Aziz Tuffi Saliba

2008 JusticeMakers Fellow, Brazil

Being educated in his native Brazil and also abroad, Aziz feels it is a social responsibility to contribute to making the world a better place by helping people acquire practical skills in law and by demonstrating the importance of the rule of law.  As a law professor and former dean, he has taken on many pro bono cases for those who could not afford an attorney.

After graduating from law school in Brazil, Aziz was awarded a Fulbright scholarship and pursued a Master of Laws degree at the University of Arizona. He then returned to Brazil and obtained a PhD in law at the Federal University of Minas Gerais.

Aziz has been teaching law for eight years in Brazil and has been a visiting scholar at the University of Notre Dame (US) and at the University of Cambridge (UK).   He has volunteered with Humanitas, a human rights NGO researching issues in human rights and international law.

The Problem

Brazil’s metropolitan areas, especially in low-income neighborhoods, are plagued by violence perpetrated by criminal gangs, abusive police and vigilantes. Torture by police and prison guards remains a serious problem and it is sometimes tolerated or even justified (by authorities and the population in general) as an effective means to fight crime. The number of public defenders is smaller than that of public prosecutors and those who cannot afford an attorney are subject to not being properly represented. Many violations of human rights are not even prosecuted because there are still many lawyers who do not know that they may file complaints alleging human rights violations. Additionally, in many of the overcrowded jails, there are prisoners who could be freed by filing a habeas corpus – a writ that, in several countries, including Brazil, can be submitted by anyone, even those who are not assisted by an attorney, their friends or relatives.

The Project

Aziz  educated the public on rule of law and individual rights in some of Brazil’s most challenging communities. He created different human rights related courses, which were designed to help understand the importance of the rule of law, create awareness of one’s rights and duties and also, aid in drafting legal documents, such as a habeas corpus.

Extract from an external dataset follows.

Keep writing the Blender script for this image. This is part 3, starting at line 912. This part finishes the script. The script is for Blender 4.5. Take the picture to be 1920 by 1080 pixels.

Those courses were made  available on the internet and also on DVD’s that were distributed free of charge to community leaders, defendants and the police to strengthen the foundation of Brazil’s criminal justice system in low-income neighborhoods.


The production of the videos included several interviews with professionals in the criminal system in order to collect information about the  system. It should be highlighted Mr Sailiba and his team had to create different videos depending on the audience they wished to reach.

In addition, detainees were provided with trainings on how they should properly use the habeas corpus procedure.

Once produced, the DVD copies were  also sent to Law Schools and prisoners in order to create awareness on the importance of the rule of law.

Mr Saliba, in the implementation of his Project, found the support of different NGOs such as HUMANITAS, APAC and OMENS.